All of that was allowed to happen, not because the League of Nations "had no teeth," not because the U.S. wasn't a part of it, but because America withdrew into itself. It illustrated a basic, fundamental geopolitical truth: It is not possible for America to withdraw from the rest of the world. Why? Because the rest of the world will not leave us alone to do so. Each inch we retreat, our enemies will seize. They will maintain contact, becoming more and more emboldened as they see greater and greater goals enter the realm of possibility the more our flight grows. Even conquering and/or destroying us outright.

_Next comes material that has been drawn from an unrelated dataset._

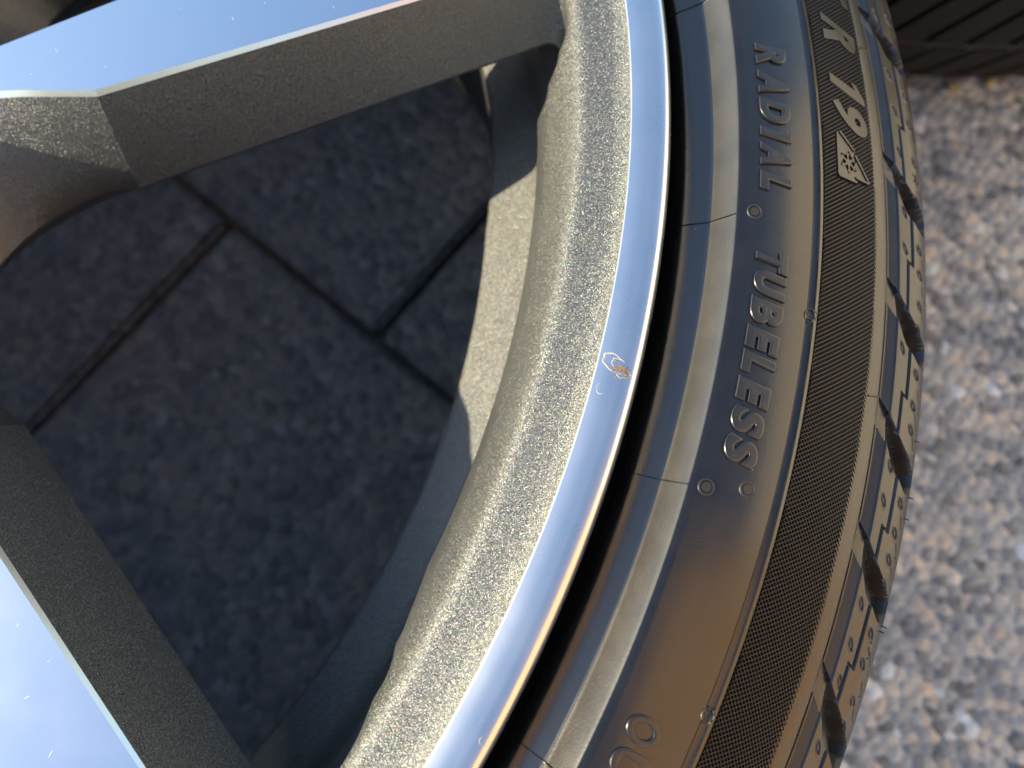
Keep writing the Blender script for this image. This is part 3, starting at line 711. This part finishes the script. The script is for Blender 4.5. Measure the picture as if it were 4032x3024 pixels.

That lesson was indelible eighty years ago. How much more so it is now. And yet isolationism is the core of the Obama Doctrine. Which is why I do not believe that Obamunist foreign policy is merely stubborn, blind-guide zealotry, but it in fact deliberate, calculated, treasonous sabotage.
Let the world go its own way, and all its "bad guys" will, sooner or later, batter down our doors and kill us all. Except for Barack Hussein Obama, of course. The New Order will need its Lord Haw-Haws, after all.